╭──

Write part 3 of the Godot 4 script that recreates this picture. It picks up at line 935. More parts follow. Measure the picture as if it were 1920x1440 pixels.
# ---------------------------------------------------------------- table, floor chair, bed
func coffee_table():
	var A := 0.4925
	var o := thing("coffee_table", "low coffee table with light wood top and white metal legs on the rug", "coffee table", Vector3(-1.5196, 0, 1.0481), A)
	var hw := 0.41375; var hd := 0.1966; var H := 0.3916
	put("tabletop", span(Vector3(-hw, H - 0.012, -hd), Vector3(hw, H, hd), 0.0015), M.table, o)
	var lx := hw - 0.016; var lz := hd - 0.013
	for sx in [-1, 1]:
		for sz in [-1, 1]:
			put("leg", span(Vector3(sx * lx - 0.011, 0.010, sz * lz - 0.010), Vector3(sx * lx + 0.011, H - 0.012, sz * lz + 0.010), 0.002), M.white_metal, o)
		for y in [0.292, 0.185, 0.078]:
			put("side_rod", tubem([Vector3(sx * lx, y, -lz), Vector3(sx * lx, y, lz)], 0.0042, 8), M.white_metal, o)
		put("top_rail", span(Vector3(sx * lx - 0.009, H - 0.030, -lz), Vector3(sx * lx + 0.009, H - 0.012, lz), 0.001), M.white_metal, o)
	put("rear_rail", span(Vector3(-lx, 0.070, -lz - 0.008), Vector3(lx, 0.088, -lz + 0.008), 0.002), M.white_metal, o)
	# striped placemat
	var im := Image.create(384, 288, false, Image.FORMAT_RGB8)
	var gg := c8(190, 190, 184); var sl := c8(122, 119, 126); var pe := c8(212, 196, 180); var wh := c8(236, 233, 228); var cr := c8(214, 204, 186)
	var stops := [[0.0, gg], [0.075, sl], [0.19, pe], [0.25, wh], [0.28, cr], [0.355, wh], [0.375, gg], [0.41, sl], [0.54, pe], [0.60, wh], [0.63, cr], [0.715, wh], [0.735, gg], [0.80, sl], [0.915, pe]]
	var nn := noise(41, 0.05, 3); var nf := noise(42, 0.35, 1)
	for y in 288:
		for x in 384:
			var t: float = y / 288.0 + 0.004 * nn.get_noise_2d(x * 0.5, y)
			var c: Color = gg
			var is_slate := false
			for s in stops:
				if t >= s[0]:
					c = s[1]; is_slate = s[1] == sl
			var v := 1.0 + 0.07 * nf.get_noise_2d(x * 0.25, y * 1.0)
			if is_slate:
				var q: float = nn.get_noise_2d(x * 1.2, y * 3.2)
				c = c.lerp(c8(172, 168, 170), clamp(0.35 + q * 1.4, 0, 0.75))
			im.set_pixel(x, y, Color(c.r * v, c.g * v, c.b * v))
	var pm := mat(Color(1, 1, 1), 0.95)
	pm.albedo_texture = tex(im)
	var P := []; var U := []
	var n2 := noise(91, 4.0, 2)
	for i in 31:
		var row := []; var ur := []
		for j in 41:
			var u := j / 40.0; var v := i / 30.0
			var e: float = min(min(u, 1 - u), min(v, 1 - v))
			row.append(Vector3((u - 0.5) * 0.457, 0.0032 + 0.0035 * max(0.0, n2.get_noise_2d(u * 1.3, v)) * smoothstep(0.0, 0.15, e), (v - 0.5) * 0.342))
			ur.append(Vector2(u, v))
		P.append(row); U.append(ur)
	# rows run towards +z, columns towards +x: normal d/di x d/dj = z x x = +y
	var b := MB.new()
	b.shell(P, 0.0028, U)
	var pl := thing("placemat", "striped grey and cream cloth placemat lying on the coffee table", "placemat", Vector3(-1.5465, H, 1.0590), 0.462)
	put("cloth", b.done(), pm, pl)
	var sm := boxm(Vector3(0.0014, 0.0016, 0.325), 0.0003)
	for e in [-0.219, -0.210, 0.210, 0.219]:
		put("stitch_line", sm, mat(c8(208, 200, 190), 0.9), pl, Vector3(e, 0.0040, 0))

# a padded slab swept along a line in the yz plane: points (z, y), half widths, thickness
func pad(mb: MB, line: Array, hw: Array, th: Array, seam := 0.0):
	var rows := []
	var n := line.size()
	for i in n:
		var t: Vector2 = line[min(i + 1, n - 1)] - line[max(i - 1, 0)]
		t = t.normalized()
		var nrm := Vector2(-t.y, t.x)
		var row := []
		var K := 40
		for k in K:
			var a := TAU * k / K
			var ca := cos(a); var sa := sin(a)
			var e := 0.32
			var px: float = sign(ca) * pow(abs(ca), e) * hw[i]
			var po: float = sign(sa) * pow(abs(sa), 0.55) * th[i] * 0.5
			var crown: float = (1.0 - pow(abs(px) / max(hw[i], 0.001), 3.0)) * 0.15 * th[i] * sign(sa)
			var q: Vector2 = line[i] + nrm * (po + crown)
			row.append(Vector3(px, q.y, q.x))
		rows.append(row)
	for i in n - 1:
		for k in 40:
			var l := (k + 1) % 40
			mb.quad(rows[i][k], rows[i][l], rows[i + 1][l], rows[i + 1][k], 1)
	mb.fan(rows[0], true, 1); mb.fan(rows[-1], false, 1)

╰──

What you are asked to do: Extract all lines as given.

Answer below:
Write part 3 of the Godot 4 script that recreates this picture. It picks up at line 935. More parts follow. Measure the picture as if it were 1920x1440 pixels.
# ---------------------------------------------------------------- table, floor chair, bed
func coffee_table():
	var A := 0.4925
	var o := thing("coffee_table", "low coffee table with light wood top and white metal legs on the rug", "coffee table", Vector3(-1.5196, 0, 1.0481), A)
	var hw := 0.41375; var hd := 0.1966; var H := 0.3916
	put("tabletop", span(Vector3(-hw, H - 0.012, -hd), Vector3(hw, H, hd), 0.0015), M.table, o)
	var lx := hw - 0.016; var lz := hd - 0.013
	for sx in [-1, 1]:
		for sz in [-1, 1]:
			put("leg", span(Vector3(sx * lx - 0.011, 0.010, sz * lz - 0.010), Vector3(sx * lx + 0.011, H - 0.012, sz * lz + 0.010), 0.002), M.white_metal, o)
		for y in [0.292, 0.185, 0.078]:
			put("side_rod", tubem([Vector3(sx * lx, y, -lz), Vector3(sx * lx, y, lz)], 0.0042, 8), M.white_metal, o)
		put("top_rail", span(Vector3(sx * lx - 0.009, H - 0.030, -lz), Vector3(sx * lx + 0.009, H - 0.012, lz), 0.001), M.white_metal, o)
	put("rear_rail", span(Vector3(-lx, 0.070, -lz - 0.008), Vector3(lx, 0.088, -lz + 0.008), 0.002), M.white_metal, o)
	# striped placemat
	var im := Image.create(384, 288, false, Image.FORMAT_RGB8)
	var gg := c8(190, 190, 184); var sl := c8(122, 119, 126); var pe := c8(212, 196, 180); var wh := c8(236, 233, 228); var cr := c8(214, 204, 186)
	var stops := [[0.0, gg], [0.075, sl], [0.19, pe], [0.25, wh], [0.28, cr], [0.355, wh], [0.375, gg], [0.41, sl], [0.54, pe], [0.60, wh], [0.63, cr], [0.715, wh], [0.735, gg], [0.80, sl], [0.915, pe]]
	var nn := noise(41, 0.05, 3); var nf := noise(42, 0.35, 1)
	for y in 288:
		for x in 384:
			var t: float = y / 288.0 + 0.004 * nn.get_noise_2d(x * 0.5, y)
			var c: Color = gg
			var is_slate := false
			for s in stops:
				if t >= s[0]:
					c = s[1]; is_slate = s[1] == sl
			var v := 1.0 + 0.07 * nf.get_noise_2d(x * 0.25, y * 1.0)
			if is_slate:
				var q: float = nn.get_noise_2d(x * 1.2, y * 3.2)
				c = c.lerp(c8(172, 168, 170), clamp(0.35 + q * 1.4, 0, 0.75))
			im.set_pixel(x, y, Color(c.r * v, c.g * v, c.b * v))
	var pm := mat(Color(1, 1, 1), 0.95)
	pm.albedo_texture = tex(im)
	var P := []; var U := []
	var n2 := noise(91, 4.0, 2)
	for i in 31:
		var row := []; var ur := []
		for j in 41:
			var u := j / 40.0; var v := i / 30.0
			var e: float = min(min(u, 1 - u), min(v, 1 - v))
			row.append(Vector3((u - 0.5) * 0.457, 0.0032 + 0.0035 * max(0.0, n2.get_noise_2d(u * 1.3, v)) * smoothstep(0.0, 0.15, e), (v - 0.5) * 0.342))
			ur.append(Vector2(u, v))
		P.append(row); U.append(ur)
	# rows run towards +z, columns towards +x: normal d/di x d/dj = z x x = +y
	var b := MB.new()
	b.shell(P, 0.0028, U)
	var pl := thing("placemat", "striped grey and cream cloth placemat lying on the coffee table", "placemat", Vector3(-1.5465, H, 1.0590), 0.462)
	put("cloth", b.done(), pm, pl)
	var sm := boxm(Vector3(0.0014, 0.0016, 0.325), 0.0003)
	for e in [-0.219, -0.210, 0.210, 0.219]:
		put("stitch_line", sm, mat(c8(208, 200, 190), 0.9), pl, Vector3(e, 0.0040, 0))

# a padded slab swept along a line in the yz plane: points (z, y), half widths, thickness
func pad(mb: MB, line: Array, hw: Array, th: Array, seam := 0.0):
	var rows := []
	var n := line.size()
	for i in n:
		var t: Vector2 = line[min(i + 1, n - 1)] - line[max(i - 1, 0)]
		t = t.normalized()
		var nrm := Vector2(-t.y, t.x)
		var row := []
		var K := 40
		for k in K:
			var a := TAU * k / K
			var ca := cos(a); var sa := sin(a)
			var e := 0.32
			var px: float = sign(ca) * pow(abs(ca), e) * hw[i]
			var po: float = sign(sa) * pow(abs(sa), 0.55) * th[i] * 0.5
			var crown: float = (1.0 - pow(abs(px) / max(hw[i], 0.001), 3.0)) * 0.15 * th[i] * sign(sa)
			var q: Vector2 = line[i] + nrm * (po + crown)
			row.append(Vector3(px, q.y, q.x))
		rows.append(row)
	for i in n - 1:
		for k in 40:
			var l := (k + 1) % 40
			mb.quad(rows[i][k], rows[i][l], rows[i + 1][l], rows[i + 1][k], 1)
	mb.fan(rows[0], true, 1); mb.fan(rows[-1], false, 1)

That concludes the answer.